October 21, 2022

I would like my first words to you to be words of gratitude. I am honored to join your ranks as a Cardinal at this historic moment in the life of the University, our nation, and the Church, and I am humbled by the gravity of the task that lies ahead for our community. The education of young people at this crucial juncture in their lives is a grave responsibility, and I am grateful to be entrusted with it. 

Gratitude is always an important dimension of our lives to cultivate. It is the virtue at the root of our three most fundamental tasks as a University, and an important element of the education we hope to impart to our students. The first of those tasks is to help students discover who they are as persons and what the purpose of their lives is. To help them formulate an answer, we offer the view of the human person we receive in faith: life and all aspects of our persons are gifts of a loving Father. We are created by divine love and endowed with capacities for wisdom and wonder. We are called not only to contemplate the meaning of our lives, but to anchor our answers in how we live. The human person “can fully discover his [or her] true self only in a sincere giving of himself,” Gaudium et Spes declares. Pope St. John Paul II was fond of calling this “the law of the gift.” We discover our purpose in service to others. That begins with gratitude for what we have received and recognizing that every facet of our lives is a gift. 

A second task for the University is also linked to gratitude. Our Catholic faith teaches us that we are integrated, whole persons — physical, intellectual, spiritual, and emotional. Our jobs as servants of The Catholic University of America are to create an environment in which our students recognize the integrated nature of their persons, and the integrated nature of knowledge, as whole persons. A common error in higher education today says that faith somehow limits or undermines intellectual work and ought to be separated from the life of the mind. We know the opposite is true. When we allow space for faith and reason to work together, our thinking becomes richer and more disciplined, our academic horizons grow wider, and our pursuits become nobler. “God is present in everything. In the universe, in creation, in me and all that happens to me, in my brothers and sisters, in the Church — everywhere,” our own Sister Thea Bowman, M.A. 1969, Ph.D. 1972, once said. Integrating faith and reason animates and vivifies our learning and our understanding of how to put our education and our lives at the service of others. It also reminds us that all learning is a gift, an opportunity to deepen our gratitude — and service — to God and others. 

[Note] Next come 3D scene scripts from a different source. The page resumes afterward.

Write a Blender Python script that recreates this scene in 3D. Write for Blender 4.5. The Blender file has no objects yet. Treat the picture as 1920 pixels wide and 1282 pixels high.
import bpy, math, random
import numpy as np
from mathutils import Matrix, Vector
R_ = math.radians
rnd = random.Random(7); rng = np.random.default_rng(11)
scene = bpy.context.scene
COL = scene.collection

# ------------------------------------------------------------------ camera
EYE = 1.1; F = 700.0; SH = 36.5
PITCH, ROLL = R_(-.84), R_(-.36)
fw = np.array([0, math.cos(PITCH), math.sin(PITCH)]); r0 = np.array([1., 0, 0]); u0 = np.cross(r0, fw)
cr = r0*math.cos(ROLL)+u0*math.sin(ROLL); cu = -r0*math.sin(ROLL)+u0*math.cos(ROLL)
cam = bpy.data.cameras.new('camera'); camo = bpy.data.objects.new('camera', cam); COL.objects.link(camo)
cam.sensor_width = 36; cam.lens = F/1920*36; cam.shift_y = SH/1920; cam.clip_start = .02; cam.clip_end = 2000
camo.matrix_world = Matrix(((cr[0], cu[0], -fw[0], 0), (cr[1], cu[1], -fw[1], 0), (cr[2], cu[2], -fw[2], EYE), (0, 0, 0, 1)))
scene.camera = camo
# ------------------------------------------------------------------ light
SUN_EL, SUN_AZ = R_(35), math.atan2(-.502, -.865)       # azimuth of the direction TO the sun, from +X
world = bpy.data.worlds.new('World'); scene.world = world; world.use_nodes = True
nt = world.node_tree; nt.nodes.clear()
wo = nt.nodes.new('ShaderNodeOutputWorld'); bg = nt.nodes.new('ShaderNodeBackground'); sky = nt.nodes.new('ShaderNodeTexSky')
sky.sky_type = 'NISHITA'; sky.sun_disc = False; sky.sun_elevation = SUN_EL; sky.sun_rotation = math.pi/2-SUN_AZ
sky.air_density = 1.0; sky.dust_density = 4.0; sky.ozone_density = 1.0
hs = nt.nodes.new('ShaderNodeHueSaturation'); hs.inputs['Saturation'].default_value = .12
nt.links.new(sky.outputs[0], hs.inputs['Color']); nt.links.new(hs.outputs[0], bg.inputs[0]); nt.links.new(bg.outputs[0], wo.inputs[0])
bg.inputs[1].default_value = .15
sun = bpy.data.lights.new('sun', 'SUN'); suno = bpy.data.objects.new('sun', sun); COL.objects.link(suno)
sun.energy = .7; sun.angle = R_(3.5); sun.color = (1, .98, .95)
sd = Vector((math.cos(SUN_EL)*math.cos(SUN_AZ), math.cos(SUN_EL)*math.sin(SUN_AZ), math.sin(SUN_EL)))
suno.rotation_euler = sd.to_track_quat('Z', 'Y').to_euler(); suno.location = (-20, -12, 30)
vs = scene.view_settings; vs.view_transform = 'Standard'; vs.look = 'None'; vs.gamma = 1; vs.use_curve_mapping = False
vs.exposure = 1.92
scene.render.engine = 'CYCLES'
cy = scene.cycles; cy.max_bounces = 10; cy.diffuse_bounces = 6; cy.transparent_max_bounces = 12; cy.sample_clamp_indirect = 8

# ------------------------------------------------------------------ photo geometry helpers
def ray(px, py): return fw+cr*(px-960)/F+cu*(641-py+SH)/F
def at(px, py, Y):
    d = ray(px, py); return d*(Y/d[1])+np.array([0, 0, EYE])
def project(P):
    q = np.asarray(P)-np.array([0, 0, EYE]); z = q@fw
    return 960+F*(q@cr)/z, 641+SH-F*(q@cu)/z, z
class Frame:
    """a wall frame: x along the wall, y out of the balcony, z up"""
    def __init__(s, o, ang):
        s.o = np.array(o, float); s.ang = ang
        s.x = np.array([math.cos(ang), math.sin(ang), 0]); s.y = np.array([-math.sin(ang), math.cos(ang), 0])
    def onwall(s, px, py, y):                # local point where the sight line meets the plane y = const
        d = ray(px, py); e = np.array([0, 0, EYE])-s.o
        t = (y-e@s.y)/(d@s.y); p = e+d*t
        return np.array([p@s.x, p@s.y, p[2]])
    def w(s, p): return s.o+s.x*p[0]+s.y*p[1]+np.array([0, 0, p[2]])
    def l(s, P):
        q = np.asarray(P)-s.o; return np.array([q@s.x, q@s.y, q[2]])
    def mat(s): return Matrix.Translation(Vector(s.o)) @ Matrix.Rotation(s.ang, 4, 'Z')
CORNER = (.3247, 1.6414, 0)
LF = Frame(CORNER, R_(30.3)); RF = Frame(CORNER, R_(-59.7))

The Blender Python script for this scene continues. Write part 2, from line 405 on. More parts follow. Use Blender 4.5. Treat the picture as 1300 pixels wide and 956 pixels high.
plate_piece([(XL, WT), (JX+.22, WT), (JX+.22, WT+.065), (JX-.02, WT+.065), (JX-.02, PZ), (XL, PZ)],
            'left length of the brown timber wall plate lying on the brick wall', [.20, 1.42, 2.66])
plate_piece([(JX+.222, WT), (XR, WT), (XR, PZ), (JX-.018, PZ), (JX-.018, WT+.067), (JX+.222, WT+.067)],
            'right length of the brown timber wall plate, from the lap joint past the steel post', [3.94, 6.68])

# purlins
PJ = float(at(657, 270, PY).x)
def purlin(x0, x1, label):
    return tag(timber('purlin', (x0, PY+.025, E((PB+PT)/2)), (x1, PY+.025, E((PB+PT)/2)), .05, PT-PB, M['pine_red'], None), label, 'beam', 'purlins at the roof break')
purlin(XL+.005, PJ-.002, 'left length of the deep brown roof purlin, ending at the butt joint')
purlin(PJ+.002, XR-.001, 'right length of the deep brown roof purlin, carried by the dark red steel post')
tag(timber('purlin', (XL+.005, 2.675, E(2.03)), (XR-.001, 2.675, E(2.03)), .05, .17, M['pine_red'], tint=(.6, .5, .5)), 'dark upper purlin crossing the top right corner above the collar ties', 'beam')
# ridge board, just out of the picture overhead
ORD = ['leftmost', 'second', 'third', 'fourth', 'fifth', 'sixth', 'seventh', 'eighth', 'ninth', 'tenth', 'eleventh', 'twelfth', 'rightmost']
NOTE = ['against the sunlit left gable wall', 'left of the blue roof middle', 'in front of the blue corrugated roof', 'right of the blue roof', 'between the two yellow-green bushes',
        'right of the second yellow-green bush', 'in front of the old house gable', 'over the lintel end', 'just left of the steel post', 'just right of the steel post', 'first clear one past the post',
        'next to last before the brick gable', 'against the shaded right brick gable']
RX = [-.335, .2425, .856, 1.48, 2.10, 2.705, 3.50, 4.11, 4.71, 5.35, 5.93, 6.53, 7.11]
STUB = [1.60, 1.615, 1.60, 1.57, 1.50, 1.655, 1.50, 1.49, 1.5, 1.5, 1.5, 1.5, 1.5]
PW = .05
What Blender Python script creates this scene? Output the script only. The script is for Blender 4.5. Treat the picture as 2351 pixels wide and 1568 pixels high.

The integration of faith and reason enables our students to think deeply, but we hope they will learn to think broadly as well. Therein lies a third fundamental task for the University. By encouraging students to study across the disciplines, we help them to be better critical thinkers within their own discipline and also how to apply themselves in service to our society. An integral approach to education empowers students to step outside of the methodologies of their own field and learn from other approaches to knowledge. This makes for better scholars and professionals. More than that, it contextualizes learning itself. It affords students greater agency in their studies and facilitates bigger questions. It strengthens their ability to look for the truth both inside the classroom and outside of it. It makes education a way of life, and the search for truth a lifelong enterprise that encompasses all that we do. To truly love the truth is an act of gratitude for our creation. Indeed, the Truth is actually a person whom we should all come to know and love. When that love becomes contagious, it also becomes an act of service. 

The Catholic University of America has a long history of seeking the truth, responding in gratitude, and transforming gratitude into service. I would like to thank you, our alumni, in a special way for the critical role you play in supporting and transmitting that mission, and for the many ways you use your Catholic University education in service to the world.